[Entries with scene source code]
########################################
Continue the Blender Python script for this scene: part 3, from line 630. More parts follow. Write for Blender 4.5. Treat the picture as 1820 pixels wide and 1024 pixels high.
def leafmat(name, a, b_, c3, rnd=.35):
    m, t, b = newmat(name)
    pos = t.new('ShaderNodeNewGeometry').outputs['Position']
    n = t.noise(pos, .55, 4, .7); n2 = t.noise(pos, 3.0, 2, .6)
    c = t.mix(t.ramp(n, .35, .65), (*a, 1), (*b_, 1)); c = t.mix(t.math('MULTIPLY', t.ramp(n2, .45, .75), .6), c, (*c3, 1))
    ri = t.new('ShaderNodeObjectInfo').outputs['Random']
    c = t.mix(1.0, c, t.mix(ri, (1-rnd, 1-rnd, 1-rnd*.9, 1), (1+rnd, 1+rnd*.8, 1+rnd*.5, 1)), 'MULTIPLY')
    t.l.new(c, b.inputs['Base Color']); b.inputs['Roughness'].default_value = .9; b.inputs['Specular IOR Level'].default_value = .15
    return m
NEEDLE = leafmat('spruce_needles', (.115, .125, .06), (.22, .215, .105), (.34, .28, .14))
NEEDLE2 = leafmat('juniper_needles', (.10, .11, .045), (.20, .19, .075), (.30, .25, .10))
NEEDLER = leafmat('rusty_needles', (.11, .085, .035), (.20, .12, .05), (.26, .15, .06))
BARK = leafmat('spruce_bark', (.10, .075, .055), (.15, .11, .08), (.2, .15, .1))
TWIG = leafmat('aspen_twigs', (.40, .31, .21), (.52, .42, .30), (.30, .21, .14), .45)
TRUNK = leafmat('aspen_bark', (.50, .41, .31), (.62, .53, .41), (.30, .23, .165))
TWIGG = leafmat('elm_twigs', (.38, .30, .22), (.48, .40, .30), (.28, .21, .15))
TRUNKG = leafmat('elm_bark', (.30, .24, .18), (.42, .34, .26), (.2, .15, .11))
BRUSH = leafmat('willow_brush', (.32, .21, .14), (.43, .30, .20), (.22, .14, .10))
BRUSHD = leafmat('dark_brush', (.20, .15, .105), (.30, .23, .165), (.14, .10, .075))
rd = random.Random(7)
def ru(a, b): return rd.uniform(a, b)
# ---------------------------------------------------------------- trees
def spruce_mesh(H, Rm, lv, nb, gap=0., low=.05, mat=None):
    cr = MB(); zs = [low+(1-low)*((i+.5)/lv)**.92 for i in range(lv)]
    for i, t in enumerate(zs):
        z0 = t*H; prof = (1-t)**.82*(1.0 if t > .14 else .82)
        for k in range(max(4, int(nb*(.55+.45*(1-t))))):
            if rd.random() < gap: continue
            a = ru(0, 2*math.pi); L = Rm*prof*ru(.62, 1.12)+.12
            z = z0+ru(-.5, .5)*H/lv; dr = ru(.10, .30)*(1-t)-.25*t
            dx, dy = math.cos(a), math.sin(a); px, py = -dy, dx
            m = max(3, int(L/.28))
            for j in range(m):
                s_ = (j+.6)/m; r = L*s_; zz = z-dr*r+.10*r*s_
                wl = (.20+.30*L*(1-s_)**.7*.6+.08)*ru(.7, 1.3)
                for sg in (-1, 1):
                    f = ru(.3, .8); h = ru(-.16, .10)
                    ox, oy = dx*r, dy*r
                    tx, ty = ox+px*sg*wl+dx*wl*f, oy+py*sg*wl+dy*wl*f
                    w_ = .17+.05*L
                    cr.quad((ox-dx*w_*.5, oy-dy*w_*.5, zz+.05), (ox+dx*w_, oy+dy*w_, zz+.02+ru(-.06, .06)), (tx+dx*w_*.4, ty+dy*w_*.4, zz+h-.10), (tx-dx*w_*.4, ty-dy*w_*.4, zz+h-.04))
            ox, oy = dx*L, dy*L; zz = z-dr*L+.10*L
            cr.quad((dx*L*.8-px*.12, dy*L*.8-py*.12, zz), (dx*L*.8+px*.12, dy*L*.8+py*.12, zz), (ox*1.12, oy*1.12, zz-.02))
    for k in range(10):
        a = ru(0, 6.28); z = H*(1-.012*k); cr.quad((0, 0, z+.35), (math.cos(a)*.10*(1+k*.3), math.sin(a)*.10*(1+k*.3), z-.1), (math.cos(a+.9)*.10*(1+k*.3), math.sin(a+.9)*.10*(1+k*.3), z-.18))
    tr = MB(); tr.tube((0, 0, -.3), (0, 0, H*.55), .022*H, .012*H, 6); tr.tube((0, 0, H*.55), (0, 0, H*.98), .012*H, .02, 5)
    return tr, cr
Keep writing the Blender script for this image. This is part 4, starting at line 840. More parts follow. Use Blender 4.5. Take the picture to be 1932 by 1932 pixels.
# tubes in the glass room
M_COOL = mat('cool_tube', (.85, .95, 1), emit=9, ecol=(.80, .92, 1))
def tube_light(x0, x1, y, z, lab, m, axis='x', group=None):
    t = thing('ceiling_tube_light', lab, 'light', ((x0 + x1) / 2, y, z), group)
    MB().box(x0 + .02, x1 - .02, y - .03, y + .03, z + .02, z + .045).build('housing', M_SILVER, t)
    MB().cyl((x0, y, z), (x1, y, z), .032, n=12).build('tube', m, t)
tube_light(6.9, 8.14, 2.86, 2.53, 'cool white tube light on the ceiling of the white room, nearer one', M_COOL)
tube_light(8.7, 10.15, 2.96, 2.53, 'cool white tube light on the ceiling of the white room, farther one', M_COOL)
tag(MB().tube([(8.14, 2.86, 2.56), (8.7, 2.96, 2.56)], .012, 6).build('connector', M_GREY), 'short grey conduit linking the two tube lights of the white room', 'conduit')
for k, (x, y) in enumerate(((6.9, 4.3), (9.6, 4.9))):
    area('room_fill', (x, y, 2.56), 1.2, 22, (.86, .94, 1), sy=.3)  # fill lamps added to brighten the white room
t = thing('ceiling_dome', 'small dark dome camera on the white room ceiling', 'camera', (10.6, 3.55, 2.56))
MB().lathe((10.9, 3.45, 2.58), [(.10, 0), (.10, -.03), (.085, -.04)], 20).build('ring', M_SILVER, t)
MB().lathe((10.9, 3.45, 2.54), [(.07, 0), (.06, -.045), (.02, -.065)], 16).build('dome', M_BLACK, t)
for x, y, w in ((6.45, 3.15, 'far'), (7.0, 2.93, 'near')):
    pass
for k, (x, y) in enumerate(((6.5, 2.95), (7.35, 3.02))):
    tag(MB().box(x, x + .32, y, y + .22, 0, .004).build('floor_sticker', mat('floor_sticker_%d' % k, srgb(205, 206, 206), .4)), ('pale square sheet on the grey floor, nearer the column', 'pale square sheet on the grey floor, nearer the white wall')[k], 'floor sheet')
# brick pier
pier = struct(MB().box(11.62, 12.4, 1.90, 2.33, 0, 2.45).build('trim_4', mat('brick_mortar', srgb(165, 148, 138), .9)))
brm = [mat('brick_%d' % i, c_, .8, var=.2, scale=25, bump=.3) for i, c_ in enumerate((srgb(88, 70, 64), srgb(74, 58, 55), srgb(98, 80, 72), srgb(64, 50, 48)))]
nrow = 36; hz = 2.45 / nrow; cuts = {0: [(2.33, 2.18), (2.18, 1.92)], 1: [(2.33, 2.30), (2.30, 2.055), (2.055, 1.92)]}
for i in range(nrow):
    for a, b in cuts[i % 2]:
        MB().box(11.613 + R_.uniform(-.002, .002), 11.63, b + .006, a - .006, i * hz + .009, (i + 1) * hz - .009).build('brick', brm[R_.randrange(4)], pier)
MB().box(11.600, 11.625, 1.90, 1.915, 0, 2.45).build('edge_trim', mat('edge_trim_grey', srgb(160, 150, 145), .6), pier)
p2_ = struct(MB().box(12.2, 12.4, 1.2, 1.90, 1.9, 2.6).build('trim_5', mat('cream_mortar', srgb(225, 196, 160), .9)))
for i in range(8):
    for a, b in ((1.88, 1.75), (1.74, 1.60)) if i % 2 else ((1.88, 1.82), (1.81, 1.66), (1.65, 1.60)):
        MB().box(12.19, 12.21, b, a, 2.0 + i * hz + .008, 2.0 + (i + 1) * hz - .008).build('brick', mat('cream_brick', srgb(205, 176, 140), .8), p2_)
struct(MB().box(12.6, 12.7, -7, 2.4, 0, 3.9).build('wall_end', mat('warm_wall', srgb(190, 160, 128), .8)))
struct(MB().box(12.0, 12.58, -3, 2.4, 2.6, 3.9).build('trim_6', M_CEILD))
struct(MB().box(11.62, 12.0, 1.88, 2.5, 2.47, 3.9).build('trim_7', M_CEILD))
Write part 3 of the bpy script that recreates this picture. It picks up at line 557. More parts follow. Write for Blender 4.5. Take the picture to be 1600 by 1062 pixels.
########################################
# [What is being asked]
Search the records above for the string "Take". Copy every line that contains it.

# [Response to this task]
Keep writing the Blender script for this image. This is part 4, starting at line 840. More parts follow. Use Blender 4.5. Take the picture to be 1932 by 1932 pixels.
Write part 3 of the bpy script that recreates this picture. It picks up at line 557. More parts follow. Write for Blender 4.5. Take the picture to be 1600 by 1062 pixels.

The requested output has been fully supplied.